Shelton, placed considerably above the other performers on a platform to one side, offered vividly theatrical readings of the Giraud poems, underlining their malice and rage, dreaminess and sinister humor. She stressed song over speech in the Sprechgesang, giving the music connective, melodic shape. Her pointed enunciation and strict rhythmicality throughout kept her expressiveness in sharp focus.

The ensemble, conducted by Zelman Bokser, contributed exuberant, grandly projected backdrop. Kalish played with particularly impressive precision and weightiness, and flutist Lawrence Kaplan was a standout in his sensitive, finely honed solos.

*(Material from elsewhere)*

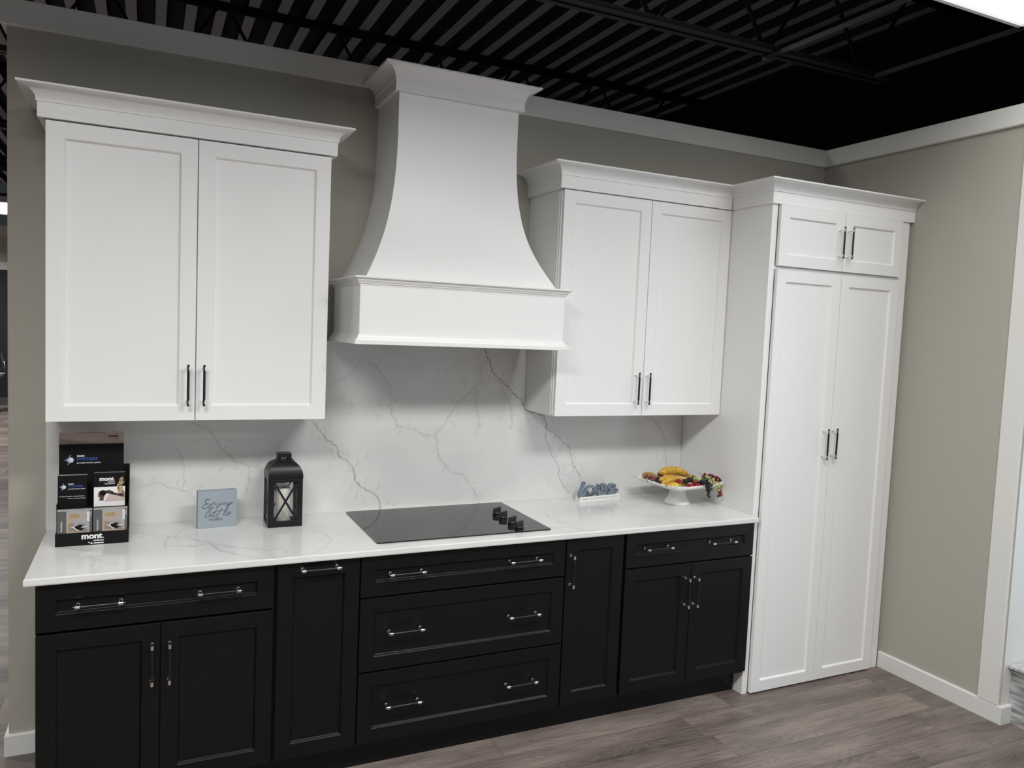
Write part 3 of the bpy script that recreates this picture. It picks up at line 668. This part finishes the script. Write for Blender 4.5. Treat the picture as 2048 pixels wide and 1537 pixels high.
def synthc(m):
    m2 = MB(); synth(m2, .034, .0785, .0097, -.0006, (2, 3, 4)); m.add(m2.v, m2.f, 2); m.m[-len(m2.f):] = m2.m
    m.text('A wildly disruptive, state-of-the-art', P2(.004, .0425, -.0006), .0052, 2, bold=.01, shear=.3, sx=1.12)
    m.text('shower surround system', P2(.032, .0345, -.0006), .0052, 2, bold=.01, shear=.3, sx=1.12)
def woman(m):
    montlogo(m, .018, .0985, .0215, -.0006, 2)
    m.prism([(0, 0), (.106, 0), (.106, .0745), (0, .0745)], -.0004, -.0002, 2); m.prism([(0, .0), (.006, 0), (.006, .1225), (0, .1225)], -.0004, -.0002, 5) if 0 else None
    m.prism([(.035, .018), (.106, .018), (.106, .05), (.08, .052), (.05, .045)], -.0006, -.0004, 8)
    m.disc((.026, .046), .0115, -.0010, -.0008, 6, seg=18, ry=.0150); m.disc((.031, .052), .0115, -.0014, -.0010, 0, seg=16, ry=.0105)
    m.prism([(.018, .022), (.033, .022), (.034, .042), (.021, .036)], -.0009, -.0007, 6); m.prism([(.015, .043), (.013, .039), (.017, .037)], -.0009, -.0007, 6)
    for k in range(5): m.ribbon([(.036, .058-.001*k), (.055, .060-.003*k), (.078, .046-.001*k), (.104, .050-.004*k)], .0022, -.0012-.0001*k, -.001, 0 if k % 2 == 0 else 6, seg=5)
    r = random.Random(3)
    for k in range(75):
        x, z, t = r.uniform(.078, .104), r.uniform(.052, .105), r.uniform(.6, 2.2); x = max(x, .106-(.125-z)*.5)
        m.ribbon([(x, z), (x+.006*math.cos(t), z+.006*math.sin(t))], .0036, -.0015-k*.00001, -.0008, r.choice((7, 7, 7, 6, 8)), seg=1) if x < .100 else None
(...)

The first half of the program consisted of music by Debussy and Ravel mostly contemporary with “Pierrot.” In Debussy’s “Trois poemes de Stephane Mallarme” and his “Melodies,” Shelton sang with restrained emotion and gently curved phrasing, while Kalish provided clearly articulated, warm-hued accompaniment.

Ravel’s own “Trois poemes de Stephane Mallarme” unfolded languorously, with Shelton in creamy voice and the ensemble colorfully lucid. Ravel’s Introduction and Allegro opened the concert in a tidy, though occasionally poorly balanced reading, with harpist JoAnn Turovsky cleanly and firmly delineating the solo part.